Há um quê de dissimulação nas pinturas de Alice Shintani. Se à primeira vista elas parecem animadas por uma beleza suave e desinteressada, como se pretendessem se passar por imagens dóceis ao olhar, uma observação mais detida logo substitui a impressão inicial por uma hesitação. Para além dos tons delicados e das formas vagas, há algo ali que não se deixa apreender. Uma dissonância silenciosa cujos vestígios apenas conseguimos entrever.
Suas pinturas exibem uma espécie de economia. Poucas cores dão corpo a poucas formas que não parecem produto de grande quantidade de matéria ou ação. É como se as telas fossem cobertas por uma tênue camada de tinta, em três ou quatro esmaecidas versões, aplicadas mecanicamente de modo a ocultar vestígios da mão. Mas o que parece escassear mesmo nas obras da artista é qualquer tentativa de afirmação. Não se trata de uma pintura assertiva. Suas telas apresentam-se, antes, como possibilidades – como se a qualquer momento seus arranjos fluidos e algo abatidos pudessem sofrer algum tipo de reconfiguração. É exatamente aí que reside a sua força. Numa despretensão afirmativa que parece respeitar um estado de indagação. Ou numa languidez que é, antes, fruto de uma intensa investigação.
Embora ostentem uma aparência um tanto mecânica, como se produzidas com as mesmas técnicas usadas para pintar um carro ou uma geladeira, as telas de Shintani guardam processos da pintura tradicional. À exceção do material utilizado, tinta de parede, as cores são preparadas no ateliê – o que, em parte, explica a sua estranha ambigüidade – e aplicadas na tela por meio de pincéis, sem qualquer recurso que auxilie a artista a artificializar seus trabalhos, como o uso de máscara, rolo ou aerógrafo. São procedimentos manuais que acabam por forjar um efeito impessoal, ainda que este não se realize completamente. Até mesmo os ensaios da artista, responsáveis pelo acúmulo de camadas e mais camadas de tinta, são dissimulados pela alta porosidade da tela, capaz de absorver boa parte do material depositado. Daí a aparência flat de sua pintura.

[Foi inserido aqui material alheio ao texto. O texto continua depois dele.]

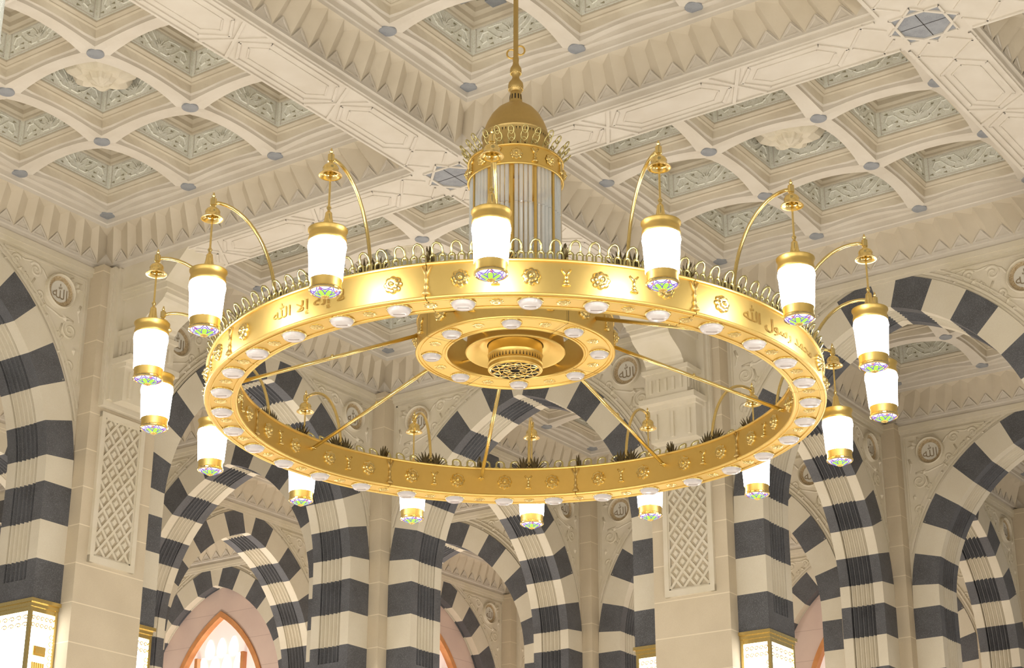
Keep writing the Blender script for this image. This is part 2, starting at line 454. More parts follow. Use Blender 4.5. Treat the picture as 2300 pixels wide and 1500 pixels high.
for ax, a, b, lab in WALLARCH:
    loc = (a + 3, b, 0) if ax == 'Y' else (a, b + 3, 0); rz = 0 if ax == 'Y' else -PI / 2
    t = (archY if ax == 'Y' else archX)(a, b, lab)
    wn += 1
    w = mobj('wall_outer_%d' % wn, FILL_ME); w.location = loc; w.rotation_euler = (0, 0, rz); tag(w, kind='structure')
    o = empty('window_%d' % wn, loc, rz); tag(o, kind='structure')
    mobj('window_frame', WFR, o); mobj('window_backing', WBK, o); mobj('window_panes', WGL, o)

# ================================================================ PILLARS
CW = .58
def make_core():
    m = MB()
    m.box(-CW, CW, -CW, CW, 0, ZT + .02)
    return m.mesh('pillar_shaft', [CORE])
CORE_ME = make_core()
def make_lattice():
    m = MB(); y = -CW  # on face -y, local x -.39..+.39, z 7.55..9.56
    x0, x1, z0, z1 = -.385, .385, 7.55, 9.56
    w = .07
    for (a, b, c, d) in ((x0, x1, z0, z0 + w * 1.3), (x0, x1, z1 - w, z1), (x0, x0 + w, z0, z1), (x1 - w, x1, z0, z1)):
        m.box(a, b, y - .05, y, c, d)
    for (a, b, c, d) in ((x0 + w, x1 - w, z0 + w * 1.3, z0 + w * 1.3 + .02), (x0 + w, x1 - w, z1 - w - .02, z1 - w), (x0 + w, x0 + w + .02, z0 + w, z1 - w), (x1 - w - .02, x1 - w, z0 + w, z1 - w)):
        m.box(a, b, y - .035, y, c, d)
    xi0, xi1, zi0, zi1 = x0 + w, x1 - w, z0 + w * 1.3, z1 - w
    p = (xi1 - xi0) / 3; h = .255; st = .034; yy = y - .03
    def clip(xa, za, xb, zb):
        t0, t1 = 0, 1
        for (pa, d, lo, hi) in ((xa, xb - xa, xi0, xi1), (za, zb - za, zi0, zi1)):
            if abs(d) < 1e-9: continue
            ta, tb = (lo - pa) / d, (hi - pa) / d
            if ta > tb: ta, tb = tb, ta
            t0, t1 = max(t0, ta), min(t1, tb)
        if t1 - t0 < .02: return None
        return (xa + (xb - xa) * t0, za + (zb - za) * t0, xa + (xb - xa) * t1, za + (zb - za) * t1)
    k = -4
    while zi0 + k * h < zi1 + 4 * h:
        for d in (1, -1):
            q = clip(xi0, zi0 + k * h, xi1, zi0 + k * h + d * 3 * h)
            if q:
                yy = y - .033 if d > 0 else y - .028
                a = Vector((q[0], q[1])); b = Vector((q[2], q[3])); n = (b - a).normalized(); n = Vector((-n.y, n.x)) * st / 2
                m.quad((a.x + n.x, yy, a.y + n.y), (b.x + n.x, yy, b.y + n.y), (b.x - n.x, yy, b.y - n.y), (a.x - n.x, yy, a.y - n.y))
                for e in (1, -1):
                    m.quad((a.x + e * n.x, yy, a.y + e * n.y), (b.x + e * n.x, yy, b.y + e * n.y), (b.x + e * n.x, y, b.y + e * n.y), (a.x + e * n.x, y, a.y + e * n.y))
        k += 1
    for i in range(6):
        for j in range(20):
            cx = xi0 + (i + .5) * p / 2 if False else xi0 + i * p / 2; cz = zi0 + (j + .5 + .5 * (i % 2)) * h
            if not (xi0 + .05 < cx < xi1 - .03 and zi0 + .05 < cz < zi1 - .05): continue
            rx, rz = .052, .064; pts = [(cx - rx, cz), (cx, cz - rz), (cx + rx, cz), (cx, cz + rz)]
            for q in range(4):
                a, b = pts[q], pts[(q + 1) % 4]
                m.quad((a[0], y, a[1]), (b[0], y, b[1]), (cx + (b[0] - cx) * .7, y - .03, cz + (b[1] - cz) * .7), (cx + (a[0] - cx) * .7, y - .03, cz + (a[1] - cz) * .7))
            m.poly([(cx + (a[0] - cx) * .7, y - .03, cz + (a[1] - cz) * .7) for a in pts])
    return m.mesh('lattice_panel', [PLAST])
def make_console():
    # bracket that carries the beam end, protruding along -y
    m = MB(); c = -CW
    m.box(-.46, .46, c - .10, c, 9.62, ZT)                    # back slab
    m.box(-.42, .42, c - .16, c - .1, 9.7, ZT - .02)
    m.box(-.36, .36, c - .34, c - .16, 9.66, 10.12)          # niche block
    for x in (-.26, 0, .26):
        m.box(x - .02, x + .02, c - .37, c - .34, 9.7, 10.06)
    m.box(-.40, .40, c - .40, c - .16, 10.12, 10.17); m.box(-.44, .44, c - .52, c - .16, 10.17, 10.25)
    m.box(-.33, .33, c - .50, c - .16, 10.25, 10.60)
    for i in range(5):
        x = -.24 + .12 * i; m.box(x - .02, x + .02, c - .53, c - .5, 10.32, 10.5)
    for i in range(4):
        yy = c - .22 - i * .08; m.box(-.35, .35, yy - .015, yy + .015, 10.32, 10.5)
    m.box(-.37, .37, c - .54, c - .16, 10.60, 10.66)
    # S curve
    pts = [(c - .16, 10.66), (c - .52, 10.66), (c - .53, 10.72)]
    for i in range(9):
        t = i / 8; pts.append((c - .56 - .36 * (1 - cos(t * PI)) / 2, 10.74 + .3 * t))
    pts += [(c - .95, 11.06), (c - .95, 11.12), (c - .16, 11.12)]
    m.prism(pts, lambda p, q, a: (a, p, q), -.30, .30)
    m.box(-.34, .34, c - .98, c - .1, 11.12, 11.2)
    m.prism([(c - .1, 11.2), (c - .98, 11.2), (c - 1.35, ZT), (c - .1, ZT)], lambda p, q, a: (a, p, q), -.37, .37)
    # recessed side panels (raised fillets)
    for sg in (-1, 1):
        x = sg * .37
        a, b = sorted((x, x + sg * .015))
        m.box(a, b, c - .9, c - .88, 11.24, 11.5); m.box(a, b, c - .9, c - .2, 11.24, 11.26)
        x = sg * .46; a, b = sorted((x, x + sg * .012))
        m.box(a, b, c - .08, c - .05, 9.7, ZT - .1)
    return m.mesh('beam_bracket', [PLAST])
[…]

O curioso é que, ao invés de reforçar uma superficialidade – como na pintura superflat de Takashi Murakami e de uma boa leva de jovens artistas japoneses surgidos no final dos anos 1990, com quem a produção de Shintani não deixa de flertar –, o achatamento de planos cria um efeito diverso. Dispostas em conjunto, suas telas parecem reivindicar o espaço tridimensional, ao sugerir uma espécie de ambiência, como se a prolongar suas cores e formas. Pois essa sugestão espacial foi levada às últimas conseqüências em um projeto recente, quando a artista cobriu de pintura o chão e as paredes de uma galeria, criando o que se pode chamar de uma instalação pictórica.
Mais uma vez, um contraste entre procedimento e resultado – como na fartura que se apresenta escassa, na feitura artesanal de aparência mecânica ou na intensidade que se reveste de languidez – contribui para gerar a impressão de que há algo, na pintura de Alice Shintani, que não se deixa cercar. Consciente ou não, a opção pelo contraste talvez seja fruto da impossibilidade afirmativa que suas pinturas revelam como que a reiterar o espaço da arte como espaço da dúvida e da indagação.